The Perfect Synthetic, Not a Blood Diamond
Everyone knows that diamonds are formed in nature over a considerable period of time and cost thousands of dollars on the open market. However, lab-grown diamonds can be produced cleanly and affordably in a factory setting anywhere in the world from some of the most abundant molecules in the universe: methane and hydrogen gases, which are readily available. The process with which I am most familiar is the one my company employs, and utilizes at Argonne National Laboratory in which methane and hydrogen plasma are exposed to microwave energy to form very thin diamond materials over various sizes, thicknesses, and on different materials such as silicon, sapphire, glass, among others.

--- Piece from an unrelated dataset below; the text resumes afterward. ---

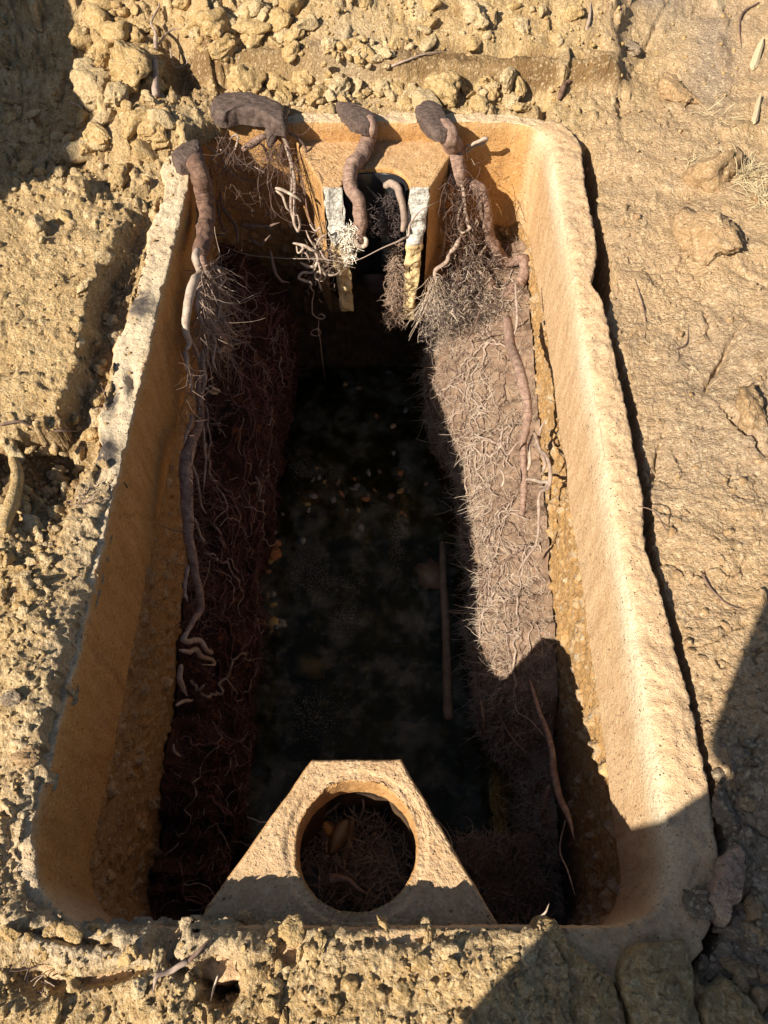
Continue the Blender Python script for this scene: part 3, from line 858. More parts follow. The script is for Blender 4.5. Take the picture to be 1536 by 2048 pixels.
# black plastic outlet pipe standing in the far baffle: only its back half is left
def half_pipe(c, r0, r1, z0, z1, a0=-0.15, a1=math.pi + 0.15, n=48):
    prof = [(r1, z0), (r1, z1), (r1 - 0.001, z1 + 0.0015), (r0 + 0.001, z1 + 0.0015), (r0, z1), (r0, z0)]
    V = []; k = len(prof)
    for i in range(n):
        a = a0 + (a1 - a0) * i / (n - 1)
        for r, z in prof: V.append((c[0] + r * math.cos(a), c[1] + r * math.sin(a), z + 0.006 * math.sin(a * 3)))
    F = [(i * k + j, (i + 1) * k + j, (i + 1) * k + (j + 1) % k, i * k + (j + 1) % k) for i in range(n - 1) for j in range(k)]
    return fast_mesh('half_pipe', V, F)
pipe = link('pipe', half_pipe((C[0], C[1] + 0.002), rh2 - 0.012, rh2 - 0.005, -0.50, zt2 - 0.012, 0.02, math.pi - 0.02), M['plastic'], tank, label='broken black plastic pipe in the slot of the far baffle')

# ================================================================== ROOTS
def spline(P, sub=6):
    P = [np.array(p, float) for p in P]
    if len(P) < 3:
        return np.array([P[0] + (P[-1] - P[0]) * t for t in np.linspace(0, 1, sub + 1)])
    Q_ = [2 * P[0] - P[1]] + P + [2 * P[-1] - P[-2]]
    out = []
    for i in range(1, len(Q_) - 2):
        a, b, c, d = Q_[i - 1], Q_[i], Q_[i + 1], Q_[i + 2]
        for t in np.linspace(0, 1, sub, endpoint=False):
            out.append(0.5 * ((2 * b) + (-a + c) * t + (2 * a - 5 * b + 4 * c - d) * t * t + (-a + 3 * b - 3 * c + d) * t ** 3))
    out.append(Q_[-2])
    return np.array(out)

def tube(P, R_, sides=8, knob=0.06, seed=0, flat=None, sub=6, smooth_in=True):
    """tapered, slightly knobbly tube through P; R_ radii per control point. returns V, F, al"""
    C_ = spline(P, sub) if smooth_in else np.array(P, float)
    n = len(C_)
    r = np.interp(np.linspace(0, len(R_) - 1, n), np.arange(len(R_)), R_)
    if knob and sub >= 4:
        w_ = np.array([vnoise(np.arange(n) * (1.6 / sub) + 3.1 * q_, np.full(n, seed + 0.5), seed=seed + q_) for q_ in range(3)]).T
        C_ = C_ + w_ * (r[:, None] * (0.18 if max(R_) > 0.0125 else 0.45) + 0.0006)
        e_ = np.linspace(0, 1, n)
        if max(R_) < 0.0125: r = r * (0.25 + 0.75 * np.clip((1 - e_) / 0.25, 0, 1)) * (0.5 + 0.5 * np.clip(e_ / 0.08, 0, 1))
    T = np.gradient(C_, axis=0); T /= np.linalg.norm(T, axis=1)[:, None] + 1e-9
    L = np.concatenate([[0], np.cumsum(np.linalg.norm(np.diff(C_, axis=0), axis=1))])
    up = np.array([0.0, 0.0, 1.0]) if abs(T[0][2]) < 0.9 else np.array([0.0, 1.0, 0.0])
    N_ = np.zeros_like(C_); v = np.cross(T[0], up); v /= np.linalg.norm(v)
    for i in range(n):
        v = v - T[i] * np.dot(v, T[i]); v /= np.linalg.norm(v) + 1e-9; N_[i] = v
    B_ = np.cross(T, N_)
    a = np.linspace(0, 2 * math.pi, sides, endpoint=False)
    ca, sa = np.cos(a), np.sin(a)
    V = C_[:, None] + (N_[:, None] * ca[None, :, None] + B_[:, None] * sa[None, :, None]) * r[:, None, None]
    if knob:
        k1 = vnoise(V[..., 0] * 55, V[..., 1] * 55, V[..., 2] * 30, seed=seed) * knob * 0.8
        k2 = vnoise(L[:, None] * 30 + 0 * a[None], 0 * V[..., 0], seed=seed + 9) * knob * 0.4 + vnoise(L[:, None] * 45 + 7, a[None] * 2.2 + 0 * L[:, None], seed=seed + 4) * knob * 0.9 + fbm(V[..., 0] * 200, V[..., 1] * 200, V[..., 2] * 90, seed=seed + 2, octv=2) * knob * 0.7
        V = C_[:, None] + (V - C_[:, None]) * (1 + k1 + k2)[..., None]
    if flat is not None:
        d = V - C_[:, None]; fa = np.array(flat[0]); V = V - fa[None, None] * ((d @ fa) * (1 - flat[1]))[..., None]
    V = V.reshape(-1, 3)
    F = grid_faces(n, sides, wrap=True, flip=True)
    al = np.repeat(L, sides)
    # end caps as fans onto centre points (quads with a doubled corner are avoided: use small inner ring collapse)
    c0, c1 = len(V), len(V) + 1
    V = np.concatenate([V, [C_[0] - T[0] * r[0] * 0.35], [C_[-1] + T[-1] * r[-1] * 0.6]])
    i = np.arange(0, sides, 2)
    F0 = np.stack([np.full(len(i), c0), i, (i + 1) % sides, (i + 2) % sides], -1)
    b = (n - 1) * sides
    F1 = np.stack([np.full(len(i), c1), b + (i + 2) % sides, b + (i + 1) % sides, b + i], -1)
    return V, np.concatenate([F, F0, F1]), np.concatenate([al, [0, L[-1]]])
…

Once formed, utilizing these thin diamond film materials (about 1/70 the diameter of a human hair) we are able to alter the electronic properties and form device structures that are over a thousand times thinner than the leading silicon counterpart in addition to the previous state-of-the-art in diamond but with also increased performance, allowing the trend of smaller, faster, and more functional to continue.

In just a decade, as silicon reaches its threshold, diamond material is taking its place. It is time to pass the torch to diamond – a superior material that will enable the next generation of innovators to create faster, more powerful and greener electronics.